There’s no simple way to quantify greatness, but for the purpose of hitting, hitting for power and providing offensive value for your club, let’s arbitrarily establish a plateau: The .300/.800 man. That’d be batting .300 with an .800 OPS (on base plus slugging), two benchmarks impossible to reach concurrently if you can’t hit, have marginal plate discipline or display little power.

This year, among batters with at least 400 plate appearances, that group is an exclusive one: Just eight players, led by Judge at .316/1.123, with Paul Goldschmidt (.322/1.022) seeing his NL Triple Crown bid foiled by the great Freddie Freeman (.330/.927).

How much has the game changed in a decade?

In 2012, Cabrera’s Triple Crown year, there were 26 .300/.800 hitters, the top six all past or future MVPs (Joey Votto, Cabrera, Ryan Braun, Trout, Buster Posey and Andrew McCutchen). Yet the Aaron Hills and Jeff Keppingers and David Murphys of the world also made it, a group that might suffocate in the modern environment.

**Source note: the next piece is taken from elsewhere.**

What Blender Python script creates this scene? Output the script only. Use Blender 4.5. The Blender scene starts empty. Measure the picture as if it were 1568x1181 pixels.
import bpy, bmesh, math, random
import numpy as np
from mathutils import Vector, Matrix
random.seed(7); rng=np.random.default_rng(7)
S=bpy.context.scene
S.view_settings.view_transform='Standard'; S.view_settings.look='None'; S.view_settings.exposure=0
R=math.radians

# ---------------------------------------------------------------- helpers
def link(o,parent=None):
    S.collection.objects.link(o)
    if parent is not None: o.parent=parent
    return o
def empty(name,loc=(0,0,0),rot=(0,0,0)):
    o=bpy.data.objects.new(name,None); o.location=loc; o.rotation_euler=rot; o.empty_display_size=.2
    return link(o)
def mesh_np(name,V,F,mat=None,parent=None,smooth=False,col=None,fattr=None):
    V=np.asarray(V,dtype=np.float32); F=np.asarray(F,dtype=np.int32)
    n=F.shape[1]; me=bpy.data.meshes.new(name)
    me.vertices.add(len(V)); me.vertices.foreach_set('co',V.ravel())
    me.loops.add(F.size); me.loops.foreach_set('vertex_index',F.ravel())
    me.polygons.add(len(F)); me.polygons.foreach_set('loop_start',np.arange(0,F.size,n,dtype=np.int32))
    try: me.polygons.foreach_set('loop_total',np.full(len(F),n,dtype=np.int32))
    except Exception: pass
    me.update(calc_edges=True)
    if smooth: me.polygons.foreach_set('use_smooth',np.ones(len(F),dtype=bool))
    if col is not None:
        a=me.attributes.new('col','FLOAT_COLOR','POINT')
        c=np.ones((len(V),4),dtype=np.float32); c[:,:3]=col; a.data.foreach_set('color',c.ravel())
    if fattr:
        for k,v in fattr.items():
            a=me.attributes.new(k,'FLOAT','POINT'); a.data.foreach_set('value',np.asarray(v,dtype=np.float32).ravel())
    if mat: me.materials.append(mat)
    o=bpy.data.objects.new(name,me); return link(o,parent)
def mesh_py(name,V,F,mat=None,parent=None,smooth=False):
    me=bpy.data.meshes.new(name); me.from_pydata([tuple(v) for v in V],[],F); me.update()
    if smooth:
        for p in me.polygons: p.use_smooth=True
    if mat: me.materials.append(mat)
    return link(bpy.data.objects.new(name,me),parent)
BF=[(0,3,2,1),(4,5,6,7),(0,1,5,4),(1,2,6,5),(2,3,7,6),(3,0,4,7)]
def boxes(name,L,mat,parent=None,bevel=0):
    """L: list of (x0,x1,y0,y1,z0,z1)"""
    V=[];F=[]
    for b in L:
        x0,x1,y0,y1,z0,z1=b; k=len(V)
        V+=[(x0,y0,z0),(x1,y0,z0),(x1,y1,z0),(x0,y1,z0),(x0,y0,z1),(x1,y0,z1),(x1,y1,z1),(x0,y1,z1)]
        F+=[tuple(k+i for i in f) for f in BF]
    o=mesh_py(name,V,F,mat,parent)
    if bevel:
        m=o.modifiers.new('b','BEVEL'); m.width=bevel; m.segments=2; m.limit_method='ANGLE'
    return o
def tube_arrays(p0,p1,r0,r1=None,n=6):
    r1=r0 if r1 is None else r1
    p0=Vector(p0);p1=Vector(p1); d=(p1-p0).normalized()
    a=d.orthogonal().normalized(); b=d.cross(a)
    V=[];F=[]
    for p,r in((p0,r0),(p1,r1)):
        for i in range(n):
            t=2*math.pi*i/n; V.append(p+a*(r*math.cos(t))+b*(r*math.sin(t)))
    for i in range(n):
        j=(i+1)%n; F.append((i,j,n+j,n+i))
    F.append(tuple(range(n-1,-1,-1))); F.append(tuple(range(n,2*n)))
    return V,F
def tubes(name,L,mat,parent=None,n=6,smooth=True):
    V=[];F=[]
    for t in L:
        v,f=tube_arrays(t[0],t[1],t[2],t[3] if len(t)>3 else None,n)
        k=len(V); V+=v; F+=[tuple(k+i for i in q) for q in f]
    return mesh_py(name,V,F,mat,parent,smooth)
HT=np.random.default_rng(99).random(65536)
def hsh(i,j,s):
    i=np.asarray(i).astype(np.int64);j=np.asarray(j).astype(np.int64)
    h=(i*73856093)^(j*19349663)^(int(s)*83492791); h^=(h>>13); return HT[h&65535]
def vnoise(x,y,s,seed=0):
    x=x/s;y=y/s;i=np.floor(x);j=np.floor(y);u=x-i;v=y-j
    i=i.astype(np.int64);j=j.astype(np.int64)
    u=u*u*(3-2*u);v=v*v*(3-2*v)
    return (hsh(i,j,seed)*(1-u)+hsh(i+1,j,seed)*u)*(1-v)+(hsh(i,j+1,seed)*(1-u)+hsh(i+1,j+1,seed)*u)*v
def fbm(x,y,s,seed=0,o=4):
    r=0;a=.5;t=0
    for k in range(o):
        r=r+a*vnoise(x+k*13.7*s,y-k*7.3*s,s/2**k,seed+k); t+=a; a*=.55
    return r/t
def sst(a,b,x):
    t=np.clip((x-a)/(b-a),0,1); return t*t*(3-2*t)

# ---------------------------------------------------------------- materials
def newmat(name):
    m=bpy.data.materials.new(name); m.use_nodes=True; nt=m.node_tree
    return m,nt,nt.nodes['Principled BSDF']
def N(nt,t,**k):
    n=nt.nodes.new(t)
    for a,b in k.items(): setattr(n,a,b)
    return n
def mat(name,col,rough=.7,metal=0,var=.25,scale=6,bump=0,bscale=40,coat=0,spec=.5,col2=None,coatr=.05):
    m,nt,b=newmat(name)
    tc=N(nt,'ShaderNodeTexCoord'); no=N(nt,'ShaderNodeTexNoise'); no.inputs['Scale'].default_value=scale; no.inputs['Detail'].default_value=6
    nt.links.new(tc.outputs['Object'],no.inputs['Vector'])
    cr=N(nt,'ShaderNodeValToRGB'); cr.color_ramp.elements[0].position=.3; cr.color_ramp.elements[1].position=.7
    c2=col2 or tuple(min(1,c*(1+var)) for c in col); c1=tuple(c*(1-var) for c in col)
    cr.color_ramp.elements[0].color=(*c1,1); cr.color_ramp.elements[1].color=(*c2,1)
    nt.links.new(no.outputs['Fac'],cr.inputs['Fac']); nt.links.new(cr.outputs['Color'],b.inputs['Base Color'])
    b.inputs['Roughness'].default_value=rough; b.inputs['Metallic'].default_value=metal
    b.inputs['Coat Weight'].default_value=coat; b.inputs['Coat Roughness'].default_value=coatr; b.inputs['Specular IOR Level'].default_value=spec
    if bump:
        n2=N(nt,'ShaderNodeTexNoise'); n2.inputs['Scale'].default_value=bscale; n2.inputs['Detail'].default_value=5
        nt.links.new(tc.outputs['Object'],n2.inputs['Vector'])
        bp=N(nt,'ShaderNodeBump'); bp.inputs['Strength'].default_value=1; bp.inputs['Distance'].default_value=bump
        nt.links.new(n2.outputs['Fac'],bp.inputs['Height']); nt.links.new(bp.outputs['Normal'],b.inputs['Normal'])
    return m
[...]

And how about 1999, a gluttonous offensive season deep in the heart of the so-called steroid era?

Fifty-nine players posted .300/.800 seasons, from Larry Walker to Roger Cedeno.

Barely two decades later, that group has been slashed by 86%, down to the greatest of the great.

It is led by Judge, who has paired his rate stats with a staggering 60 homers and 128 RBIs. His Triple Crown bid proves he’s a slugger for any era, a supernatural in this one.